Private Investigator Kira Vance spends her days navigating the intricate labyrinth of Houston’s legal world, and she knows all of its shadowy players and dark secrets.
On a seemingly normal day, she’s delivering a report to her top client when suddenly everything goes sideways and the meeting ends in a bloodbath. Twenty-four hours later, the police have no suspects but one thing is clear: a killer has Kira in his sights.

Fiercely independent, Kira doesn’t expect—or want—help from anyone, least of all an unscrupulous lawyer and his elite security team. Instead, she launches her own investigation, hoping to uncover the answers that have eluded the police. But as Kira’s hunt for clues becomes more and more perilous, she realizes that she alone may hold the key to finding a vicious murderer. And she knows she must take help wherever she can find it if she wants to stay alive.

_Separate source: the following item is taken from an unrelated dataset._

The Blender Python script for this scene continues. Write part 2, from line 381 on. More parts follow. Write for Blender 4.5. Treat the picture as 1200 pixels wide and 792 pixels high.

‘Her Deadly Secrets’ is the murder mystery aficionado’s sort of read—and a little different in than the usual Laura Griffin Tracers style—, as PI Kira Vance finds herself somewhat over her head investigating an associate’s murder and the hot-shot lawyer that she suddenly reports to.

But the security team that he’s called on her brings on a tagalong bodyguard that she resists, until it seems that what she’s looking at is a vicious killer who’s got her in his sights.

It’s a template that has been told many times before—variations on a theme in a way, that Kira Vance treads where many others have trodden before. As a police-procedural-type series with an intense focus on the unsolved crime, this works perfectly fine.

But the book’s billing as romantic suspense however, doesn’t, especially not when the romance has been written in awkwardly, with 2 people thrown together by force and then suddenly developing a romance when there’s a distinct lack of romantic chemistry between them.

For someone who expected a bit more of the latter after going through Griffin’s Tracers books, I was actually taken aback with surprise when the first kiss happened, left incredulous with anything that hinted of romance between them past the initial, weak attraction. In short, Kira/Jeremy as a pairing were sidelined here so much that I hesitated to even call this a connection (as hurriedly as it was developed) in favour of tying all the loose ends of the plot up.

It isn’t to say that the book isn’t written with Griffin’s usual aplomb: meticulously planned and executed with the kind of writing that pulls you in.

But the storytelling felt somewhat unbalanced—exciting at the start, only to head, rather frustratingly, into a lacklustre and sagging middle—along with a romance that hardly took off. In short, ‘Her Deadly Secrets’ is probably a book suited to those who prefer the journey of uncovering the whodunnit mystery than following the emotional development of the protagonists.